3.11、東京ディズニーリゾートで何が起きたか

2011年3月11日。この日、未曾有の自然災害が東日本を襲い、大勢の人の命が失われました。首都圏は交通機関が止まり、多くの帰宅困難者が発生。東京ディズニーリゾートでも、自宅に帰れなくなった人が多数発生しました。その日の来園者は、ランドとシーを合わせて約7万人。そのうち約2万人が園内で一夜を明かすことになりました。

ディズニーの対応は、迅速かつ柔軟でした。まず来園者を指定の避難所に誘導しました。ディズニーは5万人が3日間避難していても困らない非常食を備蓄しているため、避難中のゲストにさっそく提供しました。

避難所では、キャスト(ディズニーでは従業員のことをこう呼びます)がそれぞれの判断でゲストのケアをしました。あるキャストは、売り物のダッフィーのぬいぐるみをゲストに配りました。寒さを和らげると同時に、防災頭巾の代わりにしてもらうためです。

別のキャストは、寒さしのぎのための段ボールを配りました。段ボールは夢の国に似つかわしくないため、普段はゲストに見せてはいけないことになっています。しかし、非常時にそんなことは言っていられません。京葉線が動き始めたのは、翌日の3月12日。パークで一夜を過ごしたゲストたちは、心身ともに疲れた様子で帰っていきました。

約1カ月後の4月15日、パークは営業を再開しました。会社をこっそり休んで開園の列に並ぶと、テレビの報道クルーが来ていて、大勢の人が並んでいる様子を取材していました。テレビのインタビューを受けた人の中に、3.11の夜をパークで過ごしたゲストがいました。
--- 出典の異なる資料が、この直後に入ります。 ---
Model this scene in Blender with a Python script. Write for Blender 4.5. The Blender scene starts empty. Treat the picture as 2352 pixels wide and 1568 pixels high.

「たいへんな目にあった場所に、なぜまた戻ってこようと思ったのですか」

記者にそう問われたゲストは、次のように答えていました。

「どうしても、ありがとうって伝えたくて」

サービス提供者にとって、これほどうれしい言葉はないでしょう。震災の日、パークにいたキャストたちも被災者です。一刻も早く家に帰りたい、家族の顔を見たいと思っていたはずですが、それでもキャストたちは顧客の安全と安心のためにベストを尽くした。その苦労も、「ありがとう」の一言を聞くことで報われたはずです。